SHORT TASK >> Restate, exactly and only, the lines from the first through the line containing "COL = SC.collection".
** START OF WORKING DATA **
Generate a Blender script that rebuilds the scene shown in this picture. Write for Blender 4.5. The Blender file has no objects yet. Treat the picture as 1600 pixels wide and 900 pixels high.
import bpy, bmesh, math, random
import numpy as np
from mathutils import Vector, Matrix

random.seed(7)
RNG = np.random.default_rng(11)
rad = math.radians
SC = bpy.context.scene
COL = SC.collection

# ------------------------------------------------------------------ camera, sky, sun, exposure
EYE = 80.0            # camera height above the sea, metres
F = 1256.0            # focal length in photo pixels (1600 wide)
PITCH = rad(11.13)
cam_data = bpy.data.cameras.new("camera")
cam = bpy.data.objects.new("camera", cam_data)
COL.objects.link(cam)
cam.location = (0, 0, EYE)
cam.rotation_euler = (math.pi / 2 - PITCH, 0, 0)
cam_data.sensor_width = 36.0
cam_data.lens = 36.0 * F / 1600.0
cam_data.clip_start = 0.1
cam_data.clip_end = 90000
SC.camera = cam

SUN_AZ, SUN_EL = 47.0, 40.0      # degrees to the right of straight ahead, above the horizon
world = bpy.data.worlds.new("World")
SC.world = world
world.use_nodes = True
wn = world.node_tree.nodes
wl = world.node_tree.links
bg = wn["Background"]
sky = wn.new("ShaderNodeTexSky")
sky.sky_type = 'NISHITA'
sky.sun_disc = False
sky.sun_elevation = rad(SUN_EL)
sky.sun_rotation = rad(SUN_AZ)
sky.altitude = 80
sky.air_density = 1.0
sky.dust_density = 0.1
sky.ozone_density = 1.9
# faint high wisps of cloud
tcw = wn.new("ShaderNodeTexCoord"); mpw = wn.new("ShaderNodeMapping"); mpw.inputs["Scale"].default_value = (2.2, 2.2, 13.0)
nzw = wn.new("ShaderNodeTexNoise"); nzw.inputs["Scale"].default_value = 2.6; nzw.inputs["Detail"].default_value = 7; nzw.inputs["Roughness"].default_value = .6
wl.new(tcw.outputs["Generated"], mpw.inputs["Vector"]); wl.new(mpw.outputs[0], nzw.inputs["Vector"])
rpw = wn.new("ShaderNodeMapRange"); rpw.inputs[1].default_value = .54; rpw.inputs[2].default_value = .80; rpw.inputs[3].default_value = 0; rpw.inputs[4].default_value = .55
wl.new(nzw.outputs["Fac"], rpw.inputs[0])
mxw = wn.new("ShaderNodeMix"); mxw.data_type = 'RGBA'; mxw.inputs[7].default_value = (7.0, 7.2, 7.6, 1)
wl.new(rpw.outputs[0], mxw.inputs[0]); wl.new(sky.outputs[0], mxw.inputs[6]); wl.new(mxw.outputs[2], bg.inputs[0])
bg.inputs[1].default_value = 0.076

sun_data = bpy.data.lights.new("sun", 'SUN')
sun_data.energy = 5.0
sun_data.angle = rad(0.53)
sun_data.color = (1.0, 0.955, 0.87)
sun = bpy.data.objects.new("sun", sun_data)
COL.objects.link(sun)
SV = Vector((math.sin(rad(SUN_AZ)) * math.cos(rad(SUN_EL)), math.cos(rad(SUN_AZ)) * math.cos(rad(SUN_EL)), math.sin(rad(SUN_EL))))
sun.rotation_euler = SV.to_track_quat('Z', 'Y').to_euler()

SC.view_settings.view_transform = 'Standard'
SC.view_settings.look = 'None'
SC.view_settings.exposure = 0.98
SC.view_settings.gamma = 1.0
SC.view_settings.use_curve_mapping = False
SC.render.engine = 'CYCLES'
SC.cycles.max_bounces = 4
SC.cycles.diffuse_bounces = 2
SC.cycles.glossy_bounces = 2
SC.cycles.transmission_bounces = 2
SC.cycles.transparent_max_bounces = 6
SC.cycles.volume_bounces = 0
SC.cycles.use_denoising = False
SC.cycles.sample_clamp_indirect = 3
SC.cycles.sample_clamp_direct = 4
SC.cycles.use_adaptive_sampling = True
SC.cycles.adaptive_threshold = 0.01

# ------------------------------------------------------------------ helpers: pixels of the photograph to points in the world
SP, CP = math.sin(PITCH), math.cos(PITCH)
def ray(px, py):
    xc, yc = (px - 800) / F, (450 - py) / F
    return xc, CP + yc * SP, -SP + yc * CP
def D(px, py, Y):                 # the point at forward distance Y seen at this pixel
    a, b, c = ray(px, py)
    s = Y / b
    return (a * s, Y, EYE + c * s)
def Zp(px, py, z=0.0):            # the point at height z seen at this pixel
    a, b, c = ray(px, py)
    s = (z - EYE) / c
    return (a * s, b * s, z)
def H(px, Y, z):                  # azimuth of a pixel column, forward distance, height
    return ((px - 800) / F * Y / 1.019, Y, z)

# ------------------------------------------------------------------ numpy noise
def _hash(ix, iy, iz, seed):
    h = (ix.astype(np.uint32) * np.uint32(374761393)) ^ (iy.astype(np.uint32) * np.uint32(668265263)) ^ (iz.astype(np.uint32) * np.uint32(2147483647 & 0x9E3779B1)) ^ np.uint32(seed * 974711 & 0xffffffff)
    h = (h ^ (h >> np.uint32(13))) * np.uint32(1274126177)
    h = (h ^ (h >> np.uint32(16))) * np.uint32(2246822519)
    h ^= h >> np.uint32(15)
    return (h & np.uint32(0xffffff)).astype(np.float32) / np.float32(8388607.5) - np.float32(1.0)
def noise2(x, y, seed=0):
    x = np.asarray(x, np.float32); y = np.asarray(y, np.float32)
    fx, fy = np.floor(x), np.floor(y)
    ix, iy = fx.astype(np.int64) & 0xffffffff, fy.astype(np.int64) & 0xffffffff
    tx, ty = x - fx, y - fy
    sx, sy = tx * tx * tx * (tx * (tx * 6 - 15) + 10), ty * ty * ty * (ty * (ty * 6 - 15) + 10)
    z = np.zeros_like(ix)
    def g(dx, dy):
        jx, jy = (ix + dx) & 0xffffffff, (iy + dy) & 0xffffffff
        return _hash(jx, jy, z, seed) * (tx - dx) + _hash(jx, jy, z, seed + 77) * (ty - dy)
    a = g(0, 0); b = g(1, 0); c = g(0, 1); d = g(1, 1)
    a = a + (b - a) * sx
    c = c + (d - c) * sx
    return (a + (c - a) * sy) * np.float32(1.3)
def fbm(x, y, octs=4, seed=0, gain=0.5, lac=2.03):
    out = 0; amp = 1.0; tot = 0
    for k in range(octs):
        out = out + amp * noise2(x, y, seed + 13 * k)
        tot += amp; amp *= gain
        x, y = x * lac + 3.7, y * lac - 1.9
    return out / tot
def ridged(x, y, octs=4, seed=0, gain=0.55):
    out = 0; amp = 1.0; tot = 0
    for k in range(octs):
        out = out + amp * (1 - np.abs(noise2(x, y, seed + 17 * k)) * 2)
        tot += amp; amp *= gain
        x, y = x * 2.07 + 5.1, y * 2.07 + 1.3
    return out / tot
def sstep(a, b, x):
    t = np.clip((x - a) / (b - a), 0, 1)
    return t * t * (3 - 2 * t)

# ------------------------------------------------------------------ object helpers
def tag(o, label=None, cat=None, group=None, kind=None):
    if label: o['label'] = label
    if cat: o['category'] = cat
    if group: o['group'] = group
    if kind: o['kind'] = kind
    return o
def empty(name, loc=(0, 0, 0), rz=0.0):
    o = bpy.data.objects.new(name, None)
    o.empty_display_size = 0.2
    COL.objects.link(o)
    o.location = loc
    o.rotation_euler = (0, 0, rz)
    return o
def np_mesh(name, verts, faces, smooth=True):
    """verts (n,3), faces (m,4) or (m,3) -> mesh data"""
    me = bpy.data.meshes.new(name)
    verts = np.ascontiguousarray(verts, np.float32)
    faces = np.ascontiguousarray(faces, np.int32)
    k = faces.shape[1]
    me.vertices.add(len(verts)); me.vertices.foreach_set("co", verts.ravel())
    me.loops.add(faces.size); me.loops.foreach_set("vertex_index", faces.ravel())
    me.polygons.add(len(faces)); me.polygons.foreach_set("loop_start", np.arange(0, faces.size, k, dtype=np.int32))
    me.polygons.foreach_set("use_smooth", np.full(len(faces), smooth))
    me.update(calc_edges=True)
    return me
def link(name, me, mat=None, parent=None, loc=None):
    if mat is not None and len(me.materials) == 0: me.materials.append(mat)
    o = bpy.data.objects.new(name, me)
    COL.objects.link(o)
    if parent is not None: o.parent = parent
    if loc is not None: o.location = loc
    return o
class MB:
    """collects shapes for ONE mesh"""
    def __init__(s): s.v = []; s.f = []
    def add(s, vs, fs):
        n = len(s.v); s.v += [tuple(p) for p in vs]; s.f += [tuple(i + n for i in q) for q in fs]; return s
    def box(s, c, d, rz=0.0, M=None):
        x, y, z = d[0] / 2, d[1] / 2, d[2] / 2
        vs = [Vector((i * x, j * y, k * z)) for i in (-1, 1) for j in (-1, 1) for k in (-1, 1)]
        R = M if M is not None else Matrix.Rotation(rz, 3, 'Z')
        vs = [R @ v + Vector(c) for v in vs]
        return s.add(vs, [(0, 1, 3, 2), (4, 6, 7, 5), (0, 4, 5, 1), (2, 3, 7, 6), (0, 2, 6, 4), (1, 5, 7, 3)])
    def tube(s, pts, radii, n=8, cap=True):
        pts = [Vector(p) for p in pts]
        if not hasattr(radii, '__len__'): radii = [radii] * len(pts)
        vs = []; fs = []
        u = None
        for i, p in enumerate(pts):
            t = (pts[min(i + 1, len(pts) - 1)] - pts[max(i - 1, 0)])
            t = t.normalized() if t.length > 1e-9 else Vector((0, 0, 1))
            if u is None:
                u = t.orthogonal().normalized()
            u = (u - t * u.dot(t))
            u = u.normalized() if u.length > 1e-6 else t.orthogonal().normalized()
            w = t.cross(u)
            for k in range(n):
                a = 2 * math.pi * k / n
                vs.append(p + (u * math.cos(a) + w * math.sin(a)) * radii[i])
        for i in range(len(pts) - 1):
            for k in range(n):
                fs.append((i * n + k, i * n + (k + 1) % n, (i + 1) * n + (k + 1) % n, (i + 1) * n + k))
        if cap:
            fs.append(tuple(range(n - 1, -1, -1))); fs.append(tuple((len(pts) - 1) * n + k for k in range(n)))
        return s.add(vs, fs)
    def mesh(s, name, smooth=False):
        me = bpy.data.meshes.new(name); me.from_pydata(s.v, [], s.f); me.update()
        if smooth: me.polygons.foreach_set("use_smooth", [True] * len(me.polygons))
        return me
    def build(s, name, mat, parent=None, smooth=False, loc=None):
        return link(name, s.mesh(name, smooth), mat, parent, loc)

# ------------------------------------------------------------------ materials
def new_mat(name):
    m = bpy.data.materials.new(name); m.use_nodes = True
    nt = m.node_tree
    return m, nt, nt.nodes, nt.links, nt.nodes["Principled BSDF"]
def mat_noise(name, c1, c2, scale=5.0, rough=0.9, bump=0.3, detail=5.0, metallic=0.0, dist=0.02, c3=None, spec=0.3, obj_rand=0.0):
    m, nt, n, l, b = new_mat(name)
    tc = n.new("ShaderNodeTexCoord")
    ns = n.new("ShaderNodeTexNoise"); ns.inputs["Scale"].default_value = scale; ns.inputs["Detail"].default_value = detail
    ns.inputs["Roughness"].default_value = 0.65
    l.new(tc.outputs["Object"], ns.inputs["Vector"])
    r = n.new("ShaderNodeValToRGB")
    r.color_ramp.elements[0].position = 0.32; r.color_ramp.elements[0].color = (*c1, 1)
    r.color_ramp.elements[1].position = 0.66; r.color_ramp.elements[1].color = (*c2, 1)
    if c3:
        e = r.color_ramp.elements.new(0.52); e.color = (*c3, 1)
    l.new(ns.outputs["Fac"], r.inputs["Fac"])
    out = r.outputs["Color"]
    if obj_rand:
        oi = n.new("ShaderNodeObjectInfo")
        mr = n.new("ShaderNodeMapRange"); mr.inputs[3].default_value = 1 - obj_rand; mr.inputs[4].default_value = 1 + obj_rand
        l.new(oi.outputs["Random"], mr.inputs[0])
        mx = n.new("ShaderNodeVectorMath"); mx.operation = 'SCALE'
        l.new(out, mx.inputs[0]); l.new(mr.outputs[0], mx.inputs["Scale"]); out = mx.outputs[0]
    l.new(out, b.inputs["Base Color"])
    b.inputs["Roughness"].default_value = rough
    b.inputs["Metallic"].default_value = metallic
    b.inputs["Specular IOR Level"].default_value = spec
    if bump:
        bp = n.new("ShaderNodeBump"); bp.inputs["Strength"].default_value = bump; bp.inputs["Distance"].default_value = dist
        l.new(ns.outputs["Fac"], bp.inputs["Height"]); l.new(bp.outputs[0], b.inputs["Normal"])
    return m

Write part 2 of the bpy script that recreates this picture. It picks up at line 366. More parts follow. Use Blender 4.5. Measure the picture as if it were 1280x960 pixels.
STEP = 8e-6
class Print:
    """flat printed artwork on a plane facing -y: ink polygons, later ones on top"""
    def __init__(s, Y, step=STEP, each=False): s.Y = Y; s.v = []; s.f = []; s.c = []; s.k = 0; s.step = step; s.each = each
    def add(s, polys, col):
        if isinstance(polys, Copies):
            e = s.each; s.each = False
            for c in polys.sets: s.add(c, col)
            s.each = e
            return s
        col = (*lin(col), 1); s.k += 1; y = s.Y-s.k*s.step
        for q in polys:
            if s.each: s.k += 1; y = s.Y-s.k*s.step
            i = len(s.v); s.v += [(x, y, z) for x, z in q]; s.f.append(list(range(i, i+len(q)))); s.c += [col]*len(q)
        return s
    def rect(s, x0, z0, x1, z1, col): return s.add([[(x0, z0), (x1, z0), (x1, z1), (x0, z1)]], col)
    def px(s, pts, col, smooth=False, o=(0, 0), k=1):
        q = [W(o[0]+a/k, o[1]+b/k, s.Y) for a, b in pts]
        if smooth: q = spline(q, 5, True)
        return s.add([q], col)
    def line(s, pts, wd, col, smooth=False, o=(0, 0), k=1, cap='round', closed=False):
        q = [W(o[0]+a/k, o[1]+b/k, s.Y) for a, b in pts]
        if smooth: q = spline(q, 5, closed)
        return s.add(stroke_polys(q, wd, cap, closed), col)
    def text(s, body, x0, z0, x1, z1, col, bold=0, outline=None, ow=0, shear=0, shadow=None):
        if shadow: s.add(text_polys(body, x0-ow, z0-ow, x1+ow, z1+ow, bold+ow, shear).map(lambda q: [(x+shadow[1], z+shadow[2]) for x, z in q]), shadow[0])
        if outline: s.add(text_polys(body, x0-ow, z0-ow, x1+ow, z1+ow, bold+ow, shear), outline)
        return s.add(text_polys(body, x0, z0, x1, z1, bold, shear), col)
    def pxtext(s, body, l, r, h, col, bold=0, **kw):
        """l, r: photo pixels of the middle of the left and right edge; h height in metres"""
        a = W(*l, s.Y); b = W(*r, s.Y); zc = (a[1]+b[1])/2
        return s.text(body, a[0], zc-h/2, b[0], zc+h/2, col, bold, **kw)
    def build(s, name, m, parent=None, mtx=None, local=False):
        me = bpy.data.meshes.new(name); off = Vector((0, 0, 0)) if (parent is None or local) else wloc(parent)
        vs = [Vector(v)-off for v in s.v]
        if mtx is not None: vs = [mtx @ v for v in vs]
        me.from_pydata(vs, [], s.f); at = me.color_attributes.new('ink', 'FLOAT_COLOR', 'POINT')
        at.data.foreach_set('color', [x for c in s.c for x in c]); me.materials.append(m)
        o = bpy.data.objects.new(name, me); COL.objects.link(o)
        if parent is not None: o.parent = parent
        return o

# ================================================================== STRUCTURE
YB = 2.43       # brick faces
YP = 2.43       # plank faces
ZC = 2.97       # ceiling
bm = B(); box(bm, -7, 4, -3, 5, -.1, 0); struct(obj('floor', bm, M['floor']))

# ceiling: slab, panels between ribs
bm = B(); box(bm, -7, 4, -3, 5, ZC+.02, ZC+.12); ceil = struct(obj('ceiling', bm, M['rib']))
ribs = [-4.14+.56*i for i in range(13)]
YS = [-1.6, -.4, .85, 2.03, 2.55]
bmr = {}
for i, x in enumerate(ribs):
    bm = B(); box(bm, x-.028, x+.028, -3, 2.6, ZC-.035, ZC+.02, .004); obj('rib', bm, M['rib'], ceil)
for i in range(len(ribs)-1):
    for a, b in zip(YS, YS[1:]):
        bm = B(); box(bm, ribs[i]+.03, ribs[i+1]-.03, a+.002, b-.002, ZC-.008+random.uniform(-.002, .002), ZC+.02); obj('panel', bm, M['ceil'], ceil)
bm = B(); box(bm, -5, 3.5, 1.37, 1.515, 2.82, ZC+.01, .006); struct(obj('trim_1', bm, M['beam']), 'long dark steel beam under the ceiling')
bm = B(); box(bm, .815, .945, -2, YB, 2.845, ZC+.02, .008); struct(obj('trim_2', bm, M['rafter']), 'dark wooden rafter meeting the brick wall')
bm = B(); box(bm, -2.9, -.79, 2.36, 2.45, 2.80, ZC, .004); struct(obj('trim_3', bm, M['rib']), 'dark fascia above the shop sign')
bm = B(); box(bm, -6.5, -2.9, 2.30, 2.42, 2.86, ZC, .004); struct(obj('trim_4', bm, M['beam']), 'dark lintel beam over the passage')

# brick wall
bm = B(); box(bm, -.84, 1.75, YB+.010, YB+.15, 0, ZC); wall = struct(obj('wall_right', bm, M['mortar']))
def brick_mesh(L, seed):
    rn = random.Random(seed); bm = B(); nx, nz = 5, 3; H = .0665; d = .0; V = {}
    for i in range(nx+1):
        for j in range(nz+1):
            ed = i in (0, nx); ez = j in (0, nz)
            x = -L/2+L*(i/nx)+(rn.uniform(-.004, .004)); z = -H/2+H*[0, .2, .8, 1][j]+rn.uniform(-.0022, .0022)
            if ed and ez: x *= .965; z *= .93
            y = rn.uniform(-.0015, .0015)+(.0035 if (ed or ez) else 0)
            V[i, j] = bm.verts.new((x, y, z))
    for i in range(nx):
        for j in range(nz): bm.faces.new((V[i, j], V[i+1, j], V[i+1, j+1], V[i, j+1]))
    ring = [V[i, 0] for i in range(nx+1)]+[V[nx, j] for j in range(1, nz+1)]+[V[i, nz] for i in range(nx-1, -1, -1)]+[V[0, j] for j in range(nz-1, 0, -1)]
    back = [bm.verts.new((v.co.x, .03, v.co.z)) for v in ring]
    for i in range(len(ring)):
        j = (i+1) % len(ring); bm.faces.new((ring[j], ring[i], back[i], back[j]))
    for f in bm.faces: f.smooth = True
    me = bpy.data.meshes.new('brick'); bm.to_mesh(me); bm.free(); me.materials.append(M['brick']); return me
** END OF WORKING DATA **
SOLUTION TO THE PROBLEM >>
Generate a Blender script that rebuilds the scene shown in this picture. Write for Blender 4.5. The Blender file has no objects yet. Treat the picture as 1600 pixels wide and 900 pixels high.
import bpy, bmesh, math, random
import numpy as np
from mathutils import Vector, Matrix

random.seed(7)
RNG = np.random.default_rng(11)
rad = math.radians
SC = bpy.context.scene
COL = SC.collection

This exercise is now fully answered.